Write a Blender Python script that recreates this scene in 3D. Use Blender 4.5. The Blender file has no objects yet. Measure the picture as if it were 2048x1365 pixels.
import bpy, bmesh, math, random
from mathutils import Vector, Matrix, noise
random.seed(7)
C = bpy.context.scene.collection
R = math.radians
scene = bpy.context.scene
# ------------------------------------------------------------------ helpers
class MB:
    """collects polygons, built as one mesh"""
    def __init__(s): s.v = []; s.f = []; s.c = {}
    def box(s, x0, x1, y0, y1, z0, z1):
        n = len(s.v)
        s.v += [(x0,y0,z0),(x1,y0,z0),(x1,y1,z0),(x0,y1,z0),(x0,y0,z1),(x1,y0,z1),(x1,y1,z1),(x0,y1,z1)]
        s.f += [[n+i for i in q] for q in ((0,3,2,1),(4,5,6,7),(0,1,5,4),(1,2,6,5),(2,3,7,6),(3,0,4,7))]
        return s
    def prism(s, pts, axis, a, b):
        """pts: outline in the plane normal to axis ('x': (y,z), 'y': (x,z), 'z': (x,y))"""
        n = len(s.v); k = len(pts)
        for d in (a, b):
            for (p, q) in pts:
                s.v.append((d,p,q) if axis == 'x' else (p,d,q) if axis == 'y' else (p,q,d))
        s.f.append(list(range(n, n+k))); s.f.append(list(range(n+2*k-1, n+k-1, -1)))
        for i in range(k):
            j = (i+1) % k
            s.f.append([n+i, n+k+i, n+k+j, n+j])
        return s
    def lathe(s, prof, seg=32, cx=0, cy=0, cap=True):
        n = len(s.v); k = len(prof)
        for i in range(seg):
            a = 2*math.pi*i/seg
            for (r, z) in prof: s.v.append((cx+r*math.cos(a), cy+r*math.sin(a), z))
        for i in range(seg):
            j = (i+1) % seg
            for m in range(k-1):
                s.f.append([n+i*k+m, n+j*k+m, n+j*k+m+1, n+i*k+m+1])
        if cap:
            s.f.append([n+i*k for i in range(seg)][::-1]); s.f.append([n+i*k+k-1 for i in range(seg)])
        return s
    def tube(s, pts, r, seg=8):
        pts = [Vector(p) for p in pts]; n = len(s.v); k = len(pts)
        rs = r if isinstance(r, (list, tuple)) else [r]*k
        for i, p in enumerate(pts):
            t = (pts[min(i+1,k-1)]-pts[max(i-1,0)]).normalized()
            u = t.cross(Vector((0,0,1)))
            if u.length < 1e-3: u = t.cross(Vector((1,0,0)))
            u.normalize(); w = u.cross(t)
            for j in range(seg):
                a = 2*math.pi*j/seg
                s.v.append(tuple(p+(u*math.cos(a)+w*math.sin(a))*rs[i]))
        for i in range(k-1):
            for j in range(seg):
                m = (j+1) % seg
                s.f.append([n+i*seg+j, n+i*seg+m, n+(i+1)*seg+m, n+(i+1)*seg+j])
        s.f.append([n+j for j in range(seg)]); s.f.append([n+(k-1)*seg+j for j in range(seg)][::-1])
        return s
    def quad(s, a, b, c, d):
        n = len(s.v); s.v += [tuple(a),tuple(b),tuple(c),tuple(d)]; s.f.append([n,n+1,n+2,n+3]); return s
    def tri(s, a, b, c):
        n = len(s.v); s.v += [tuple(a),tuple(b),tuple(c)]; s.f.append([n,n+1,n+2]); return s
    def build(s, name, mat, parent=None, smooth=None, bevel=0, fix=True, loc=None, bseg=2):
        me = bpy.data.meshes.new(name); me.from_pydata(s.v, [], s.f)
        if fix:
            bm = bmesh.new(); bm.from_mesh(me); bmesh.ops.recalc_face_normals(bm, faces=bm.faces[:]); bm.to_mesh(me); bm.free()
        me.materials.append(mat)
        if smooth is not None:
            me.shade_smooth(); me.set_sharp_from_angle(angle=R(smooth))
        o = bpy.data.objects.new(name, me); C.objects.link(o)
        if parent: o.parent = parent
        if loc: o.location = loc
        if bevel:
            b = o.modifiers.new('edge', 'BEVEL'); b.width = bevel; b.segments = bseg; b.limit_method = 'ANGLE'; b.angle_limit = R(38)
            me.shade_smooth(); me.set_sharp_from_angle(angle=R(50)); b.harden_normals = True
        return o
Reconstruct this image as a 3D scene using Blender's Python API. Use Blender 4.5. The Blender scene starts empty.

####################

> _YOUR INSTRUCTIONS_:
Return what is listed above, exactly and completely.

> _TASK OUTPUT_:
Write a Blender Python script that recreates this scene in 3D. Use Blender 4.5. The Blender file has no objects yet. Measure the picture as if it were 2048x1365 pixels.
import bpy, bmesh, math, random
from mathutils import Vector, Matrix, noise
random.seed(7)
C = bpy.context.scene.collection
R = math.radians
scene = bpy.context.scene
# ------------------------------------------------------------------ helpers
class MB:
    """collects polygons, built as one mesh"""
    def __init__(s): s.v = []; s.f = []; s.c = {}
    def box(s, x0, x1, y0, y1, z0, z1):
        n = len(s.v)
        s.v += [(x0,y0,z0),(x1,y0,z0),(x1,y1,z0),(x0,y1,z0),(x0,y0,z1),(x1,y0,z1),(x1,y1,z1),(x0,y1,z1)]
        s.f += [[n+i for i in q] for q in ((0,3,2,1),(4,5,6,7),(0,1,5,4),(1,2,6,5),(2,3,7,6),(3,0,4,7))]
        return s
    def prism(s, pts, axis, a, b):
        """pts: outline in the plane normal to axis ('x': (y,z), 'y': (x,z), 'z': (x,y))"""
        n = len(s.v); k = len(pts)
        for d in (a, b):
            for (p, q) in pts:
                s.v.append((d,p,q) if axis == 'x' else (p,d,q) if axis == 'y' else (p,q,d))
        s.f.append(list(range(n, n+k))); s.f.append(list(range(n+2*k-1, n+k-1, -1)))
        for i in range(k):
            j = (i+1) % k
            s.f.append([n+i, n+k+i, n+k+j, n+j])
        return s
    def lathe(s, prof, seg=32, cx=0, cy=0, cap=True):
        n = len(s.v); k = len(prof)
        for i in range(seg):
            a = 2*math.pi*i/seg
            for (r, z) in prof: s.v.append((cx+r*math.cos(a), cy+r*math.sin(a), z))
        for i in range(seg):
            j = (i+1) % seg
            for m in range(k-1):
                s.f.append([n+i*k+m, n+j*k+m, n+j*k+m+1, n+i*k+m+1])
        if cap:
            s.f.append([n+i*k for i in range(seg)][::-1]); s.f.append([n+i*k+k-1 for i in range(seg)])
        return s
    def tube(s, pts, r, seg=8):
        pts = [Vector(p) for p in pts]; n = len(s.v); k = len(pts)
        rs = r if isinstance(r, (list, tuple)) else [r]*k
        for i, p in enumerate(pts):
            t = (pts[min(i+1,k-1)]-pts[max(i-1,0)]).normalized()
            u = t.cross(Vector((0,0,1)))
            if u.length < 1e-3: u = t.cross(Vector((1,0,0)))
            u.normalize(); w = u.cross(t)
            for j in range(seg):
                a = 2*math.pi*j/seg
                s.v.append(tuple(p+(u*math.cos(a)+w*math.sin(a))*rs[i]))
        for i in range(k-1):
            for j in range(seg):
                m = (j+1) % seg
                s.f.append([n+i*seg+j, n+i*seg+m, n+(i+1)*seg+m, n+(i+1)*seg+j])
        s.f.append([n+j for j in range(seg)]); s.f.append([n+(k-1)*seg+j for j in range(seg)][::-1])
        return s
    def quad(s, a, b, c, d):
        n = len(s.v); s.v += [tuple(a),tuple(b),tuple(c),tuple(d)]; s.f.append([n,n+1,n+2,n+3]); return s
    def tri(s, a, b, c):
        n = len(s.v); s.v += [tuple(a),tuple(b),tuple(c)]; s.f.append([n,n+1,n+2]); return s
    def build(s, name, mat, parent=None, smooth=None, bevel=0, fix=True, loc=None, bseg=2):
        me = bpy.data.meshes.new(name); me.from_pydata(s.v, [], s.f)
        if fix:
            bm = bmesh.new(); bm.from_mesh(me); bmesh.ops.recalc_face_normals(bm, faces=bm.faces[:]); bm.to_mesh(me); bm.free()
        me.materials.append(mat)
        if smooth is not None:
            me.shade_smooth(); me.set_sharp_from_angle(angle=R(smooth))
        o = bpy.data.objects.new(name, me); C.objects.link(o)
        if parent: o.parent = parent
        if loc: o.location = loc
        if bevel:
            b = o.modifiers.new('edge', 'BEVEL'); b.width = bevel; b.segments = bseg; b.limit_method = 'ANGLE'; b.angle_limit = R(38)
            me.shade_smooth(); me.set_sharp_from_angle(angle=R(50)); b.harden_normals = True
        return o
Reconstruct this image as a 3D scene using Blender's Python API. Use Blender 4.5. The Blender scene starts empty.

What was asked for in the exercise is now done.